Diritti e responsabilità (Wikipedia a parte)
La battaglia “salva blog” ha avuto decisamente un’impennata dopo la presa di posizione forte di Wikipedia. Ma sarebbe molto utile riportare l’attenzione a un dibattito in rete (e fuori dalla rete) che, sebbene catalizzato da Wikipedia, non è tuttavia concentrato solo su questa particolarissima fonte di produzione di conoscenza e informazione.
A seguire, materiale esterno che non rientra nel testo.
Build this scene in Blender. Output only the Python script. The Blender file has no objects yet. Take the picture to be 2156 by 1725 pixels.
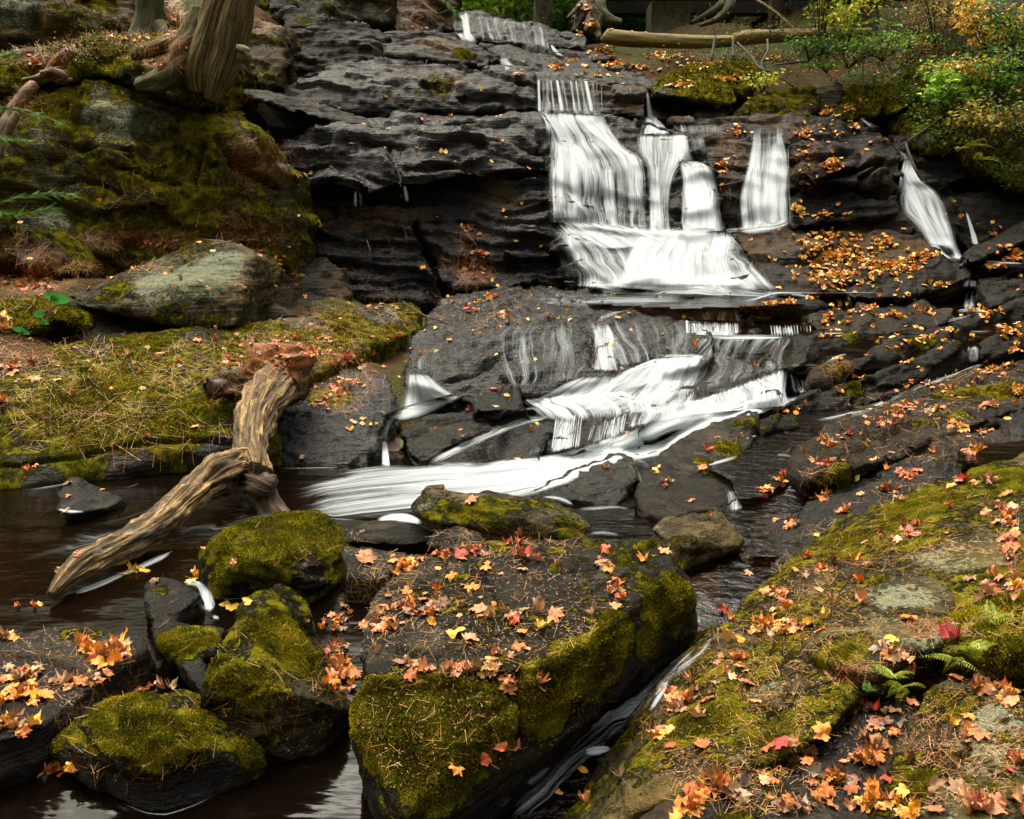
import bpy, bmesh, math, random, time
import numpy as np
from mathutils import Vector, Matrix, noise as mnoise
T0 = time.time()
rng = np.random.default_rng(7); random.seed(7)
sc = bpy.context.scene
col = sc.collection
# ------------------------------------------------------------------ camera, sky, sun
CAMZ, PITCH, FPX = 1.7, math.radians(12.0), 2116.0     # photo measured on a 2156 x 1725 picture
cam_d = bpy.data.cameras.new('camera'); cam = bpy.data.objects.new('camera', cam_d); col.objects.link(cam)
cam.location = (0, 0, CAMZ); cam.rotation_euler = (math.pi/2 - PITCH, 0, 0)
cam_d.sensor_width = 36; cam_d.lens = 36*FPX/2156; cam_d.clip_end = 500; cam_d.clip_start = 0.05
sc.camera = cam
SUN_EL, SUN_AZ = math.radians(70), math.radians(-30)   # azimuth measured from +Y towards +X
w = bpy.data.worlds.new('World'); sc.world = w; w.use_nodes = True
nt = w.node_tree; nt.nodes.clear()
wo = nt.nodes.new('ShaderNodeOutputWorld'); bg = nt.nodes.new('ShaderNodeBackground')
sky = nt.nodes.new('ShaderNodeTexSky'); sky.sky_type = 'NISHITA'; sky.sun_disc = False
sky.sun_elevation = SUN_EL; sky.sun_rotation = SUN_AZ; sky.air_density = 1.0; sky.dust_density = 4.0; sky.ozone_density = 1.0
bg.inputs[1].default_value = 0.15
hs = nt.nodes.new('ShaderNodeHueSaturation'); hs.inputs['Saturation'].default_value = 0.35
nt.links.new(sky.outputs[0], hs.inputs['Color'])
# forest all round: only the sky overhead is open, towards the horizon the light is that of dark trees
tc = nt.nodes.new('ShaderNodeTexCoord'); sx = nt.nodes.new('ShaderNodeSeparateXYZ'); rp = nt.nodes.new('ShaderNodeValToRGB'); mx = nt.nodes.new('ShaderNodeMix'); mx.data_type = 'RGBA'; mx.blend_type = 'MULTIPLY'; mx.inputs[0].default_value = 1
nt.links.new(tc.outputs['Generated'], sx.inputs[0]); nt.links.new(sx.outputs['Z'], rp.inputs[0]); e = rp.color_ramp.elements
e[0].position = .0; e[0].color = (.04, .044, .02, 1); e[1].position = .85; e[1].color = (1.0, .95, .82, 1); k_ = e.new(.2); k_.color = (.07, .072, .035, 1); k_ = e.new(.5); k_.color = (.17, .165, .1, 1); k_ = e.new(.68); k_.color = (.72, .68, .55, 1)
cn = nt.nodes.new('ShaderNodeTexNoise'); cn.inputs['Scale'].default_value = 4.5; cn.inputs['Detail'].default_value = 6; cn.inputs['Roughness'].default_value = .65; nt.links.new(tc.outputs['Generated'], cn.inputs['Vector'])
cr_ = nt.nodes.new('ShaderNodeValToRGB'); nt.links.new(cn.outputs[0], cr_.inputs[0]); cr_.color_ramp.elements[0].position = .42; cr_.color_ramp.elements[0].color = (.12, .13, .07, 1); cr_.color_ramp.elements[1].position = .58; cr_.color_ramp.elements[1].color = (1.6, 1.6, 1.6, 1)
m2 = nt.nodes.new('ShaderNodeMix'); m2.data_type = 'RGBA'; m2.blend_type = 'MULTIPLY'; m2.inputs[0].default_value = 1; nt.links.new(hs.outputs[0], m2.inputs[6]); nt.links.new(cr_.outputs[0], m2.inputs[7])     # gaps in the canopy overhead
nt.links.new(m2.outputs[2], mx.inputs[6]); nt.links.new(rp.outputs[0], mx.inputs[7]); nt.links.new(mx.outputs[2], bg.inputs[0]); nt.links.new(bg.outputs[0], wo.inputs[0])
sd = bpy.data.lights.new('sun', 'SUN'); sd.energy = .75; sd.angle = math.radians(50); sd.color = (1, .94, .82)
so = bpy.data.objects.new('sun', sd); col.objects.link(so)
so.rotation_euler = Vector((math.sin(SUN_AZ)*math.cos(SUN_EL), math.cos(SUN_AZ)*math.cos(SUN_EL), math.sin(SUN_EL))).to_track_quat('Z', 'Y').to_euler()
sc.view_settings.view_transform = 'Standard'; sc.view_settings.look = 'None'; sc.view_settings.gamma = 1
sc.view_settings.exposure = 2.5
# ------------------------------------------------------------------ picture measurements -> points in the place
CR = dict(a=(0, 0), b=(800, 0), c=(1600, 0), d=(0, 640), e=(800, 640), f=(1600, 640), g=(0, 1280), h=(800, 1280), i=(1600, 1280))
def disp(c, x, y):
    if c == 'o': return x, y
    ox, oy = CR[c]; return ox*.8624 + .36*x, oy*.8624 + .36*y
cp, sp = math.cos(PITCH), math.sin(PITCH)
def ray(px, py):
    u = (float(px)-1078)/FPX; v = (float(py)-862.5)/FPX
    return Vector((u, cp - v*sp, -sp - v*cp))
ORG = Vector((0, 0, CAMZ))
def atD(px, py, D): d = ray(px, py); return ORG + d*(float(D)/d.y)
def atZ(px, py, z): d = ray(px, py); return ORG + d*((z-CAMZ)/d.z)
def Dp(c, pts): return [atD(*disp(c, x, y), d) for x, y, d in pts]
def Zp(c, pts): return [atZ(*disp(c, x, y), z) for x, y, z in pts]
def project(P):                       # world (n,3) -> picture measure (n,2)
    q = P - np.array(ORG); zc = q[:, 1]*cp - q[:, 2]*sp; yc = q[:, 1]*sp + q[:, 2]*cp
    return np.stack([1078 + FPX*q[:, 0]/zc, 862.5 - FPX*yc/zc], 1)
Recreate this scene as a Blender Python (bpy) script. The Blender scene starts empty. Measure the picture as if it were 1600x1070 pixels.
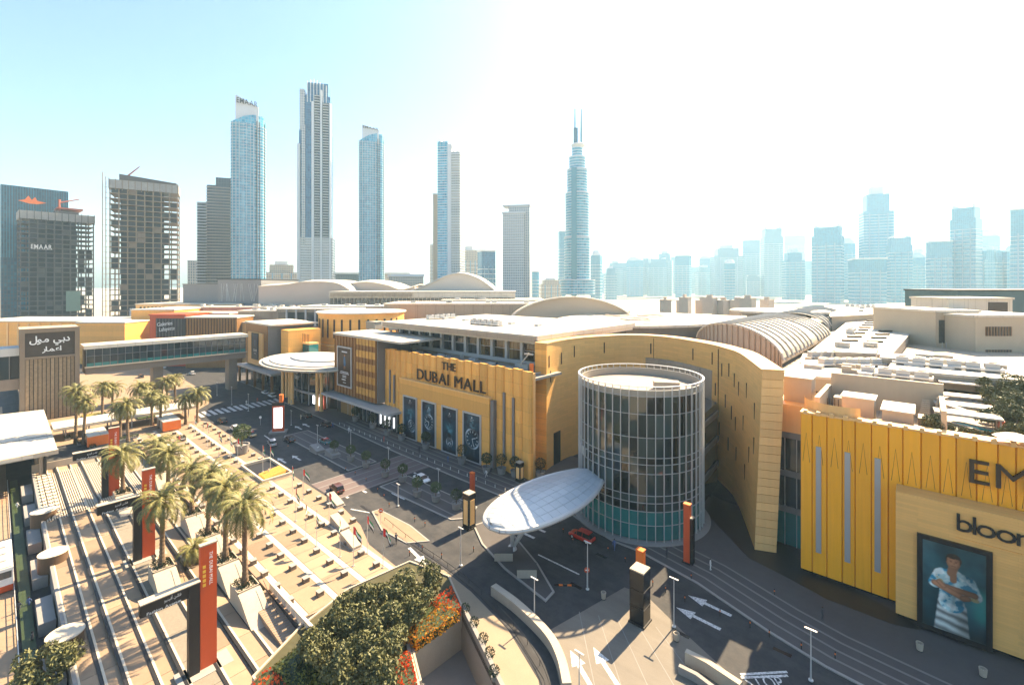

Sul diritto di rettifica, la posizione di Wikipedia è stata questa:
“In questi anni, gli utenti di Wikipedia (ricordiamo ancora una volta che Wikipedia non ha una redazione) sono sempre stati disponibili a discutere e nel caso a correggere, ove verificato in base a fonti terze, ogni contenuto ritenuto lesivo del buon nome di chicchessia; tutto ciò senza che venissero mai meno le prerogative di neutralità e indipendenza del Progetto. Nei rarissimi casi in cui non è stato possibile trovare una soluzione, l’intera pagina è stata rimossa. (…)
Sia ben chiaro: nessuno di noi vuole mettere in discussione le tutele poste a salvaguardia della reputazione, dell’onore e dell’immagine di ognuno. Si ricorda, tuttavia, che ogni cittadino italiano è già tutelato in tal senso dall’articolo 595 del codice penale, che punisce il reato di diffamazione”.
Forse una riflessione un po’ diversa va aperta per le migliaia di blog che popolano e nutrono la rete.
Un buon punto di partenza, ci sembra questo di fresca pubblicazione su L’Inkiesta "Cari blogger, nella vita esistono anche i doveri", a firma Michele Fusco e Massimiliano Gallo. Il problema del Ddl incriminato – spiegano – era piuttosto nella previsione di una pena pecuniaria, non nel diritto – obbligo di rettifica e nella conseguente attribuzione di responsabilità. Il dibattito, secondo i giornalisti de L’Inkiesta ha ingenerato una confusione poco fruttuosa sui temi di responsabilità giornalistica, rettifica e “diffamazione”, che è per altro un reato già regolato e operante anche verso i blogger.
Si dovrà infine fare un passetto indietro per fare un passo avanti? Alla rete l’ardua sentenza.